We very gradually lowered the input we gave him to get him to sleep, and eventually he just did it himself.

It gets better eventually!

sewinginscotland · 01/05/2019 22:10

We started a nap routine in the cot at 4 months old, it's not too young. But we managed to get him down 'drowsy but awake' in the evening first, and then the cot nap just clicked into place.

For us, drowsy but awake was holding him until his eyes were closed, hands were still and he stopped telling stories. I just followed the awake times for his age (no more than 2.5hrs at 4 months). We bought the little ones sleep program, and it did help. We didn't have the 4 month sleep regression at all, in fact his night sleep actually got better at that age.

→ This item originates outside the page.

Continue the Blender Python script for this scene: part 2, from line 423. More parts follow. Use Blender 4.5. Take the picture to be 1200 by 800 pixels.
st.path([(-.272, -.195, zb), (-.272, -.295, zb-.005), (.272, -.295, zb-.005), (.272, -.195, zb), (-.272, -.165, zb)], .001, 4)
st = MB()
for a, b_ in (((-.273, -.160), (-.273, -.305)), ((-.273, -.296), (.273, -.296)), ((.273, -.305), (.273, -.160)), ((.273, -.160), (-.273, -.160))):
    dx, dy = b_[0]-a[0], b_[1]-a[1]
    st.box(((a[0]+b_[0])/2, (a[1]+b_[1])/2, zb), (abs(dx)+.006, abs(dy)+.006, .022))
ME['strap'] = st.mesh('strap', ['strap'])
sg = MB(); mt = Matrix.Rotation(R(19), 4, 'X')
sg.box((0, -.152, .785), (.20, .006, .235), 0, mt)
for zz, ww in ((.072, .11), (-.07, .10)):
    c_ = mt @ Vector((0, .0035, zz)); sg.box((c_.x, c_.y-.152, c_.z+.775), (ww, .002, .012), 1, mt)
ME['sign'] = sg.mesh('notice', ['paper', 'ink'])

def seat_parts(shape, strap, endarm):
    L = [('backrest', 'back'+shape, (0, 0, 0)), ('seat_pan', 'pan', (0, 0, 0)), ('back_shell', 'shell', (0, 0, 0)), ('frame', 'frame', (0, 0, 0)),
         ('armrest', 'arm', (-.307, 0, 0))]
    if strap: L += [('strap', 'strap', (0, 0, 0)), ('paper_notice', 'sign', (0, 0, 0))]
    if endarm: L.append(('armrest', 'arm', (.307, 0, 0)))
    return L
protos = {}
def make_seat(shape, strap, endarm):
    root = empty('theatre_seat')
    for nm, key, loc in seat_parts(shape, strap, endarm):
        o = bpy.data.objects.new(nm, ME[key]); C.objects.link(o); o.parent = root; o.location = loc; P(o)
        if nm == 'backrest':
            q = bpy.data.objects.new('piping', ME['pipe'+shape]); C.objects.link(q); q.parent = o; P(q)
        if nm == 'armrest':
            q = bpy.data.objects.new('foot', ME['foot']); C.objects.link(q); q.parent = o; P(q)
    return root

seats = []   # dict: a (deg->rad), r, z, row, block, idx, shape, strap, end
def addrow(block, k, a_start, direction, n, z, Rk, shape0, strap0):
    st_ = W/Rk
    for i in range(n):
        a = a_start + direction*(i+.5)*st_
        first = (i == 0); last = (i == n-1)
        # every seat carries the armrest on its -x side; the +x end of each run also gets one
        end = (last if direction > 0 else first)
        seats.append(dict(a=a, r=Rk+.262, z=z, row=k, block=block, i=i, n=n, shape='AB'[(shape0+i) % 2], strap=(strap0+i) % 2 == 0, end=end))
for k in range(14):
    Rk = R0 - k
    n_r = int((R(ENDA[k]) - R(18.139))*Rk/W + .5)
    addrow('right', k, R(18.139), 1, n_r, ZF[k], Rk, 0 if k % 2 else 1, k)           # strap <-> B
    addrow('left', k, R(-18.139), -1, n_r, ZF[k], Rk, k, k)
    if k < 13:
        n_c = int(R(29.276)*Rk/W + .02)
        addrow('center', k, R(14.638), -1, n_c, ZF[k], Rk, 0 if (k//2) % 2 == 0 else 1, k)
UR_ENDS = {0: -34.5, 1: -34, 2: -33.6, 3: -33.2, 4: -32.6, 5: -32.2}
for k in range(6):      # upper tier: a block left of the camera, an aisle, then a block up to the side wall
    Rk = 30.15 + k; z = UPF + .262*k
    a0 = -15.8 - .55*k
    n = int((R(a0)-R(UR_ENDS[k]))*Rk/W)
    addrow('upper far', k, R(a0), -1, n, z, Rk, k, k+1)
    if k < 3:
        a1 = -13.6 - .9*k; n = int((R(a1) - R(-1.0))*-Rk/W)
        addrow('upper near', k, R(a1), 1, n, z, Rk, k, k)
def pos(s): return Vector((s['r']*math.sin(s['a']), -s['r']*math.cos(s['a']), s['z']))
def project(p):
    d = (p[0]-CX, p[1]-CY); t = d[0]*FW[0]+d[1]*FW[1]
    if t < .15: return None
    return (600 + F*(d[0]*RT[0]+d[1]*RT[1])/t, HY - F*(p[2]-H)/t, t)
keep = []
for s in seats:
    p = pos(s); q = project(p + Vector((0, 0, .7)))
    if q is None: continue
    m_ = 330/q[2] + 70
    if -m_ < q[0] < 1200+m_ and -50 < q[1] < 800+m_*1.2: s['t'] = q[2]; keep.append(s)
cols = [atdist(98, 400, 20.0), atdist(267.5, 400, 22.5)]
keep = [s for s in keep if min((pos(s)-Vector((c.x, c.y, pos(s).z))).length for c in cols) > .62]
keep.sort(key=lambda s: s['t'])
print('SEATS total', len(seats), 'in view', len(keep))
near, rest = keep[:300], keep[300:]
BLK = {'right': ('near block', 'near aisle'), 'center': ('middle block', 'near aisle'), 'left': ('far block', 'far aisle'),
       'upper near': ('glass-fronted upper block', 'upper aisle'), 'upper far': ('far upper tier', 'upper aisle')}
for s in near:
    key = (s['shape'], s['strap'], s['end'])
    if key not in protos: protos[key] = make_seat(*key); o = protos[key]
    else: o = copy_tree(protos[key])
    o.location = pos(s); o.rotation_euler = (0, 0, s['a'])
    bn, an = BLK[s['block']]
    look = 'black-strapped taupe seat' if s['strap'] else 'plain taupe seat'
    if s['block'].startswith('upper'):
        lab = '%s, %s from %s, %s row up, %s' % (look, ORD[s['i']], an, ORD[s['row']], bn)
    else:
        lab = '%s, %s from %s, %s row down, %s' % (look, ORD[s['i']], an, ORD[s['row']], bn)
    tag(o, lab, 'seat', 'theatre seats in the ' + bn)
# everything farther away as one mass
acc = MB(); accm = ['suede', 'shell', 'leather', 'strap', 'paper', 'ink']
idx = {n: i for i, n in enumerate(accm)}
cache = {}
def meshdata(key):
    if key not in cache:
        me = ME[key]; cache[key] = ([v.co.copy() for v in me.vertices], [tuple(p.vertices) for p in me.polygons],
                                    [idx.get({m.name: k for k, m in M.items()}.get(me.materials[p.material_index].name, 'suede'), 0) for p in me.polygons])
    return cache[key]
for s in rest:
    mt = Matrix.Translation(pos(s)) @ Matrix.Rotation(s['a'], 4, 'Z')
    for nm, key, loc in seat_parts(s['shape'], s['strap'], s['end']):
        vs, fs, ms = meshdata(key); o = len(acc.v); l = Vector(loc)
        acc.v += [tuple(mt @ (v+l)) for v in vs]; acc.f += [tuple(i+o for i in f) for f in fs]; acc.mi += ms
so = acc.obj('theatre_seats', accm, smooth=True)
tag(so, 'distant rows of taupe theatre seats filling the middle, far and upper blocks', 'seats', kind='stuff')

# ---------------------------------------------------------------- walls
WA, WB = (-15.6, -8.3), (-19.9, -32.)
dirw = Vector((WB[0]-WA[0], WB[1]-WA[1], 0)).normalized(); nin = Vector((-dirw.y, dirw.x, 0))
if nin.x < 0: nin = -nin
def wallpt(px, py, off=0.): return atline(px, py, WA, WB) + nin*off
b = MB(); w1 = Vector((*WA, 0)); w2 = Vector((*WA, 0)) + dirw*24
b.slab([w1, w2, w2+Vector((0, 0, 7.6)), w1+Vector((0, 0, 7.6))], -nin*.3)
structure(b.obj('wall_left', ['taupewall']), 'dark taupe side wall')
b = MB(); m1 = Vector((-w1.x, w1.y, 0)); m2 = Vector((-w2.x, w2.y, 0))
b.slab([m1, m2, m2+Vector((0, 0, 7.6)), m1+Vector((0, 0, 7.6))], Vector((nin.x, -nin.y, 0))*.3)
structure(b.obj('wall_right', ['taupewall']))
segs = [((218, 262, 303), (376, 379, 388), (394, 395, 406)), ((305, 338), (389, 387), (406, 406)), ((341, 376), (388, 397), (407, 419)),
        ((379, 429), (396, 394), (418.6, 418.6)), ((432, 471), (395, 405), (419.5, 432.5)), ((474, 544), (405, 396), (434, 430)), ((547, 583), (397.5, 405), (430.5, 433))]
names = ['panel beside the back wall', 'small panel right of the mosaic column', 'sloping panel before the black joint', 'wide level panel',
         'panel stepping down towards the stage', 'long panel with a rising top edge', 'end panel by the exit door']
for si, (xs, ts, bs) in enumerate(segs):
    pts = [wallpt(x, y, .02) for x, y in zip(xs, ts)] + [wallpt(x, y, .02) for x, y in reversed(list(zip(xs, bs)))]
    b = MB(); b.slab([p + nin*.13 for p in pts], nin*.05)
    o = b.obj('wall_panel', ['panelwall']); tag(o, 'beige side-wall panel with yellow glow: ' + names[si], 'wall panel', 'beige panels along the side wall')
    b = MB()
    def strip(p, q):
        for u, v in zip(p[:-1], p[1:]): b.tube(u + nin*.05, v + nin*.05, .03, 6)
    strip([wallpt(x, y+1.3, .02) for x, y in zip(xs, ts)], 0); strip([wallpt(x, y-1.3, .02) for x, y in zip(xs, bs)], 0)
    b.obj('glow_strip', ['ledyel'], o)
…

He also didn't sleep for longer than 45 minutes except in the sling. And that stopped after he was 4 months old :(. We're just about cracking the catnapping now, but it's hit and miss. Apparently the ability to link day sleep cycles doesn't develop in some babies till they're 6 months old.

And babies are quite adaptable - if you get her to sleep in her cot, she will sleep other places. My son has had a nap in the car, pram and his cot today. He can also sleep in the ring sling, but I can't hack that for more than 20 minutes anymore...

If you are keen for a nap routine, go for it! Getting her to sleep in her cot and then phasing out your presence definitely sounds like a good plan.